Basicly, some other process will take the handle to the ext2 root, and add it to it's own namespace. If it's another service that provides directory service, it can make appear as mounted under it's directory tree. Ofcourse it might just give it as a root directory to anyone asking using whatever other protocol it wants.

now, the ext2 driver, when accepts request targetted to this fs object, we shall choose a specific protocol (many to choose from, depends on the device), and using that protocol, it can communicate with the hda1 device.

Yes, it can use whatever protocol it wants. I would suggest it use a common blockstorage protocol, so that it can work over anything providing that service, but ofcourse it need not.

now if it is a kernel mode driver, the protcol is fairly simple, but if it is as a usermode process/server, we can have the ipc below this protocol. am i correct?
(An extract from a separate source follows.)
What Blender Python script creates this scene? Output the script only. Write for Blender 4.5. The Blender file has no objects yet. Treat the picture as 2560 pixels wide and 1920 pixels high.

Actually, it doesn't matter (from the ext2 servers point of view) if it's kernel or user driver it's using, because the ext2 server can't tell them from each other. It will use the same IPC system in any case.

You see, all you can do is use handles to communicate with whoever sits in the other end. When you get a handle, you hopefully get some message describing the handle too, telling you what it does. You can also use a standard "unknown" interface to "query" whether the handle supports another interface. But that's all.

When a process starts, it's get a handle it's parent provides when starting the process. For initial tasks, kernel implements certain basic services, but even they can't really tell whether they really are initial tasks, because they might have been started by another process, that wants to run a virtual system inside another system. It doesn't matter.

Actually, the server doesn't know who sent it a request either. All the server knows is that at some point it gave a handle to certain object to someone, and obviously someone still has the handle (because no "handleClosed" has not been received).

This might explain why it's taking me so long to get my kernel right.